SPEED CONTROL OF A PERMANENT MAGNET SYCHRONOUS MOTOR USING A ROBUST NONLINEAR CONTROLLER

Abstract

In the presented research work, a sliding mode controller (SMC) combined with a linear quadratic regular (LQR) has proposed to design a new controller that will use for controlling the speed of the permanent magnet synchronous motor (PMSM) system. It is common in controller design to the control speed of the motor. PMSM is widely using in various domains such as vehicle propulsion, robotics motion, actuators, and drives of different machines in the industry. SMC technique improves the performance of the motor with the reduction of wear & tear and pulsation in the system. Whereas, the advantages of a Linear Quadratic Regulator are: easy to implement, provides best possible performance with the minimization of an index, and presents the relationship between variables response and control effort that assures the system stability.
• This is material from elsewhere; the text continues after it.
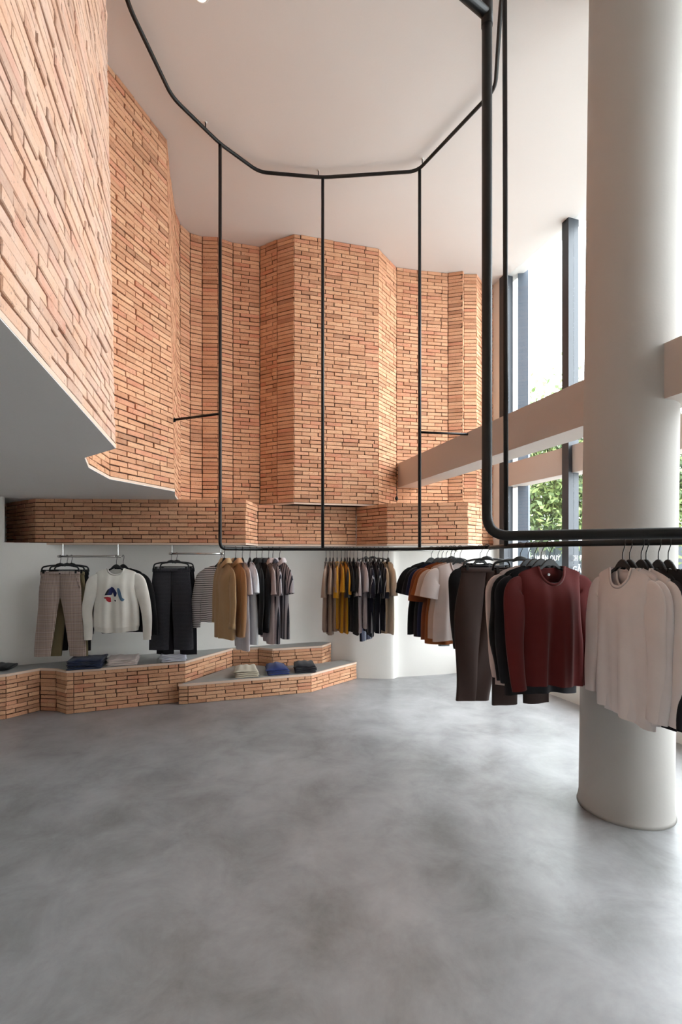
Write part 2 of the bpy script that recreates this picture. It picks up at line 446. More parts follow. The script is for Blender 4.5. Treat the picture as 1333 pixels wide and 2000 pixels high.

In SMC techniques, the reaching law SMC technique is using to control the speed of the motor. In reaching method of sliding mode control scheme having a sliding surface which mainly depends upon exponential term. Additionally, an extended sliding mode disturbance observer is placed as a feedforward to compensate for the lumped disturbance of the system. Stability is one of the prime objectives which will achieve by implementing the Lyapunov stability theorem. For the application of the LQR technique, first, we will linearize the model. The LQR technique will be applied to obtain the eigenvalues of the linearized model. These eigenvalues will be optimal and will be helpful in the design of optimal sliding surfaces for the sliding mode control. The simulation will carry out with the help of MATLAB. Results of this simulation will present in later chapters of this report.